Editor of Closer magazine and two photographers among those charged with invasion of royal couple’s privacy in 2012.

La rédaction de Mediapart

This article is freely available.

Six people will go on trial on Tuesday over the publication of photographs of the Duchess of Cambridge sunbathing topless in France, reports The Guardian.

The case relates to photos printed in the glossy French magazine Closer and the regional daily paper La Provence in September 2012. The publication of the images caused a scandal in Britain and prompted the royal couple to take legal action in France.

Prince William and Kate were holidaying in southern France at a chateau owned by Viscount David Linley, the son of Princess Margaret, the late sister of the Queen.

Laurence Pieau, the editor of Closer in France; Ernesto Mauri, chief executive of the magazine’s owner, the Mondadori group; and Cyril Moreau and Dominique Jacovides, two Paris-based agency photographers suspected of having taken the long-lens photos, will appear on charges of invasion of privacy and complicity.

La Provence’s publishing director at the time, Marc Auburtin, and the photographer Valerie Suau also face related charges.

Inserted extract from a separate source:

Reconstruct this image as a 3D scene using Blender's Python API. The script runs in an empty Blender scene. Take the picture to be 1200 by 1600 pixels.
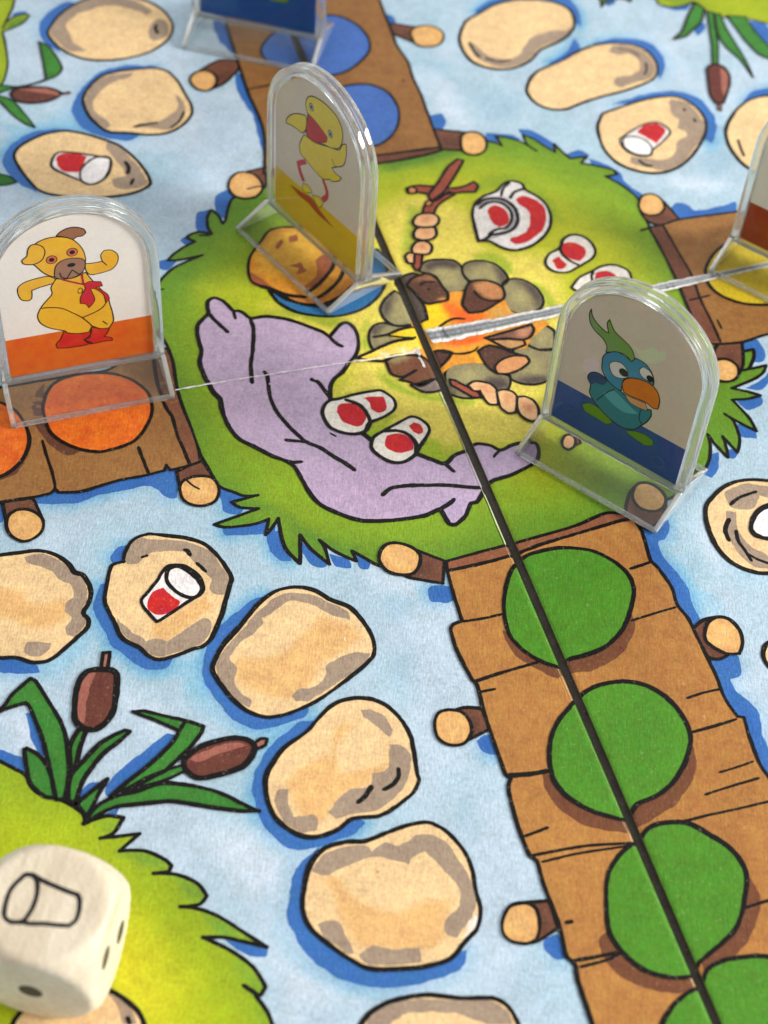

The publication has denied that Suau took any topless images.

The royal couple are not expected to attend the trial in the western Paris suburb of Nanterre.

The case had been delayed for four months after the lawyer for the agency photographers was granted more time to prepare their defence.

Prince William’s Kensington Palace office refused to comment when contacted by Agence France-Presse.

Pieau defended her publication’s actions at the time of the initial scandal, saying the pictures were not in the “least shocking”.